Procurada pela reportagem, a Seap informou que, com base em dados atualizados nesta quinta-feira, dia 7 de dezembro, o Estado do Amazonas tem hoje 9.115 presos, e que o percentual de superlotação é de 135% e o excedente do sistema prisional do Amazonas é atualmente de 4.548 vagas.

A Seap informou ainda que a quantidade atual de presos provisórios no sistema corresponde a 50% da população carcerária total do Estado.

O  TJ-AM (Tribunal de Justiça do Amazonas) informou, por meio de sua assessoria de comunicação que, logo após o massacre de presos no Compaj, foi criado o Grupo Interinstitucional de Análise e Acompanhamento do Sistema Prisional, com a participação de representantes da Secretaria de Segurança Pública do Amazonas, do tribunal, do Ministério Público e da Defensoria Pública do Amazonas.

O grupo funcionou de janeiro a abril deste ano e, segundo o TJ-AM,  realizou “um esforço concentrado” nas varas criminais comuns e especializadas de Manaus para analisar a situação dos presos provisórios. Dezesseis juízes do interior e 30 da capital trabalharam nestes processos.

Segundo o TJ-AM, relatórios do CNJ (Conselho Nacional de Justiça) indicam que houve aumento da reanálise de processos de presos provisórios e a diminuição do tempo médio de encarceramento de presos provisórios, de 522 dias para a média de 203 dias no Amazonas.

O TJ-AM informa que, em função deste resultado, o tribunal “se destacou entre todos os demais do país, atingindo o maior percentual (63,45%) de processos de presos provisórios sentenciados no período de janeiro a abril deste ano”.

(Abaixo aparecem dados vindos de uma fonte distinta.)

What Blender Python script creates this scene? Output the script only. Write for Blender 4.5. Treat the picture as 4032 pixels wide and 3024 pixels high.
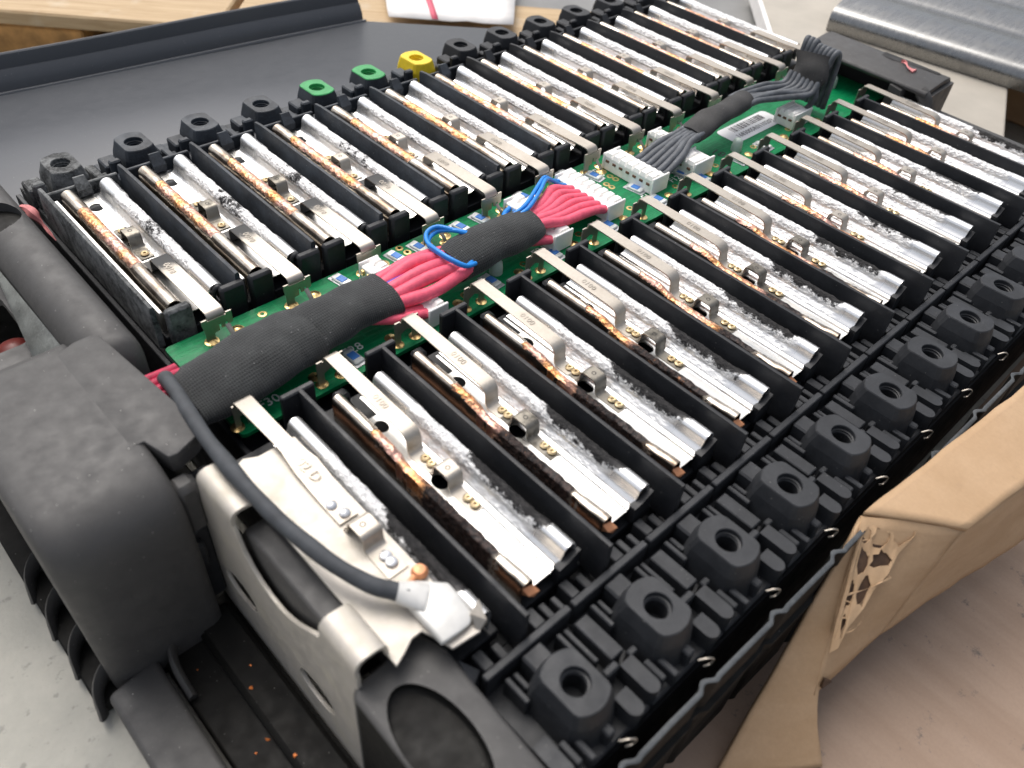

Outra medida foi ampliar as audiências de custódia para todas as delegacias de Manaus. Antes do massacre, apenas três distritos faziam este tipo de trabalho. Com isso, um juiz avalia mais rapidamente a necessidade do encarceramento. O TJ-AM informa que realiza, em média, 500 audiências por mês.

Segundo o tribunal, o Judiciário buscou capacitar os funcionários no tema e melhorar as condições estruturais e administrativas da Vara de Execução Penal.